— Start of Source material —

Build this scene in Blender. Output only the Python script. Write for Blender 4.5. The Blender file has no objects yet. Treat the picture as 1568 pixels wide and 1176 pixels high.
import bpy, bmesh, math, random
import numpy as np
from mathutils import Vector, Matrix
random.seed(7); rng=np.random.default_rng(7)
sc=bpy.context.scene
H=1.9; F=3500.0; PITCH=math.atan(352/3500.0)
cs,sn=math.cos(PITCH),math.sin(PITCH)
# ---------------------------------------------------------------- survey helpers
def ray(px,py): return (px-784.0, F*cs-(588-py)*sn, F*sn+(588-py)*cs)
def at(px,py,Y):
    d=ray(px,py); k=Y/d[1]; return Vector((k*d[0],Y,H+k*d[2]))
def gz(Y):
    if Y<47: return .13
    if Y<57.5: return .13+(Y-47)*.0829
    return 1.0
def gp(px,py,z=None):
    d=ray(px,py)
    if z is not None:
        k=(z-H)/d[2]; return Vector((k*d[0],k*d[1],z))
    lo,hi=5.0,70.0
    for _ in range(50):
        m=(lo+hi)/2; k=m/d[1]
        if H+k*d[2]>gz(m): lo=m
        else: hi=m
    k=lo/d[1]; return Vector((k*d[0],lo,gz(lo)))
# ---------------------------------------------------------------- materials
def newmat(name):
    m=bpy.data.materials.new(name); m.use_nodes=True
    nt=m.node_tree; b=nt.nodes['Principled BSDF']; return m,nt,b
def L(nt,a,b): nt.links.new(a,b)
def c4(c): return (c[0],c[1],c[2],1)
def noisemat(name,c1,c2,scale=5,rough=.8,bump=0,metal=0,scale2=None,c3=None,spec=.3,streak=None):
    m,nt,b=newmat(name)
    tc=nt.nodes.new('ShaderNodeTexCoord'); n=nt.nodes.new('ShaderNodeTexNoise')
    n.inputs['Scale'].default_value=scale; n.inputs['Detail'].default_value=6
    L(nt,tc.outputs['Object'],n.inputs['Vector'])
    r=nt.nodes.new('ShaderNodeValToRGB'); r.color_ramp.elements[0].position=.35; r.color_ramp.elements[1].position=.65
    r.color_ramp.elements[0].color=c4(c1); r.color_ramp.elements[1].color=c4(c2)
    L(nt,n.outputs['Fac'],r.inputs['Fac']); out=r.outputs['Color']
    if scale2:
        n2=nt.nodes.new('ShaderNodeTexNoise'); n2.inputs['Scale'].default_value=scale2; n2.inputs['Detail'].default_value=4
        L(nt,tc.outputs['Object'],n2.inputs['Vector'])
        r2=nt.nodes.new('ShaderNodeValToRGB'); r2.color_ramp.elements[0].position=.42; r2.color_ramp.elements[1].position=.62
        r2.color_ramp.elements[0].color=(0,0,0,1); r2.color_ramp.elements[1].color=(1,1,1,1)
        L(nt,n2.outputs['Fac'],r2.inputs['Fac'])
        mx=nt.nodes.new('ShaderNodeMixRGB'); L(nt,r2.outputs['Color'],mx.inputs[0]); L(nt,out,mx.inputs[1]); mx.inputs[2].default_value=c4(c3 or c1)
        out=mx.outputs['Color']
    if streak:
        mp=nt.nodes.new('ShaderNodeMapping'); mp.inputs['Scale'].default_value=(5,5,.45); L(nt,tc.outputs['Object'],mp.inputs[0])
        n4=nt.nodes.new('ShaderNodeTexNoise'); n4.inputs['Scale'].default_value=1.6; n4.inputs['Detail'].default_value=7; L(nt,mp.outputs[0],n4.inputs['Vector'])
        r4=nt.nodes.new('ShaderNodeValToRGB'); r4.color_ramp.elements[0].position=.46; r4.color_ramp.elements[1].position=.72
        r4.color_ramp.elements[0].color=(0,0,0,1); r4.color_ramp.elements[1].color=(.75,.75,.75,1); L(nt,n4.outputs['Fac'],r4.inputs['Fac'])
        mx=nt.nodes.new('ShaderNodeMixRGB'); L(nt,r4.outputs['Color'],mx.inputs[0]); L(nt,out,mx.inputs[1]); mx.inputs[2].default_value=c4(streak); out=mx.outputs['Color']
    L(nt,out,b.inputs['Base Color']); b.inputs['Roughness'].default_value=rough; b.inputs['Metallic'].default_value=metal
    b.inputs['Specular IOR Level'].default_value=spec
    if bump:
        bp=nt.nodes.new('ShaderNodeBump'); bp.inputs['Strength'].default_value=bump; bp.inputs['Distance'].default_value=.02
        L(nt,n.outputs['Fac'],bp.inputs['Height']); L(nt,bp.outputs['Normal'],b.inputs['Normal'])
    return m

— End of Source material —

*What this task involves*. Print the whole listing again, exactly.

*Solution for this exercise*.
Build this scene in Blender. Output only the Python script. Write for Blender 4.5. The Blender file has no objects yet. Treat the picture as 1568 pixels wide and 1176 pixels high.
import bpy, bmesh, math, random
import numpy as np
from mathutils import Vector, Matrix
random.seed(7); rng=np.random.default_rng(7)
sc=bpy.context.scene
H=1.9; F=3500.0; PITCH=math.atan(352/3500.0)
cs,sn=math.cos(PITCH),math.sin(PITCH)
# ---------------------------------------------------------------- survey helpers
def ray(px,py): return (px-784.0, F*cs-(588-py)*sn, F*sn+(588-py)*cs)
def at(px,py,Y):
    d=ray(px,py); k=Y/d[1]; return Vector((k*d[0],Y,H+k*d[2]))
def gz(Y):
    if Y<47: return .13
    if Y<57.5: return .13+(Y-47)*.0829
    return 1.0
def gp(px,py,z=None):
    d=ray(px,py)
    if z is not None:
        k=(z-H)/d[2]; return Vector((k*d[0],k*d[1],z))
    lo,hi=5.0,70.0
    for _ in range(50):
        m=(lo+hi)/2; k=m/d[1]
        if H+k*d[2]>gz(m): lo=m
        else: hi=m
    k=lo/d[1]; return Vector((k*d[0],lo,gz(lo)))
# ---------------------------------------------------------------- materials
def newmat(name):
    m=bpy.data.materials.new(name); m.use_nodes=True
    nt=m.node_tree; b=nt.nodes['Principled BSDF']; return m,nt,b
def L(nt,a,b): nt.links.new(a,b)
def c4(c): return (c[0],c[1],c[2],1)
def noisemat(name,c1,c2,scale=5,rough=.8,bump=0,metal=0,scale2=None,c3=None,spec=.3,streak=None):
    m,nt,b=newmat(name)
    tc=nt.nodes.new('ShaderNodeTexCoord'); n=nt.nodes.new('ShaderNodeTexNoise')
    n.inputs['Scale'].default_value=scale; n.inputs['Detail'].default_value=6
    L(nt,tc.outputs['Object'],n.inputs['Vector'])
    r=nt.nodes.new('ShaderNodeValToRGB'); r.color_ramp.elements[0].position=.35; r.color_ramp.elements[1].position=.65
    r.color_ramp.elements[0].color=c4(c1); r.color_ramp.elements[1].color=c4(c2)
    L(nt,n.outputs['Fac'],r.inputs['Fac']); out=r.outputs['Color']
    if scale2:
        n2=nt.nodes.new('ShaderNodeTexNoise'); n2.inputs['Scale'].default_value=scale2; n2.inputs['Detail'].default_value=4
        L(nt,tc.outputs['Object'],n2.inputs['Vector'])
        r2=nt.nodes.new('ShaderNodeValToRGB'); r2.color_ramp.elements[0].position=.42; r2.color_ramp.elements[1].position=.62
        r2.color_ramp.elements[0].color=(0,0,0,1); r2.color_ramp.elements[1].color=(1,1,1,1)
        L(nt,n2.outputs['Fac'],r2.inputs['Fac'])
        mx=nt.nodes.new('ShaderNodeMixRGB'); L(nt,r2.outputs['Color'],mx.inputs[0]); L(nt,out,mx.inputs[1]); mx.inputs[2].default_value=c4(c3 or c1)
        out=mx.outputs['Color']
    if streak:
        mp=nt.nodes.new('ShaderNodeMapping'); mp.inputs['Scale'].default_value=(5,5,.45); L(nt,tc.outputs['Object'],mp.inputs[0])
        n4=nt.nodes.new('ShaderNodeTexNoise'); n4.inputs['Scale'].default_value=1.6; n4.inputs['Detail'].default_value=7; L(nt,mp.outputs[0],n4.inputs['Vector'])
        r4=nt.nodes.new('ShaderNodeValToRGB'); r4.color_ramp.elements[0].position=.46; r4.color_ramp.elements[1].position=.72
        r4.color_ramp.elements[0].color=(0,0,0,1); r4.color_ramp.elements[1].color=(.75,.75,.75,1); L(nt,n4.outputs['Fac'],r4.inputs['Fac'])
        mx=nt.nodes.new('ShaderNodeMixRGB'); L(nt,r4.outputs['Color'],mx.inputs[0]); L(nt,out,mx.inputs[1]); mx.inputs[2].default_value=c4(streak); out=mx.outputs['Color']
    L(nt,out,b.inputs['Base Color']); b.inputs['Roughness'].default_value=rough; b.inputs['Metallic'].default_value=metal
    b.inputs['Specular IOR Level'].default_value=spec
    if bump:
        bp=nt.nodes.new('ShaderNodeBump'); bp.inputs['Strength'].default_value=bump; bp.inputs['Distance'].default_value=.02
        L(nt,n.outputs['Fac'],bp.inputs['Height']); L(nt,bp.outputs['Normal'],b.inputs['Normal'])
    return m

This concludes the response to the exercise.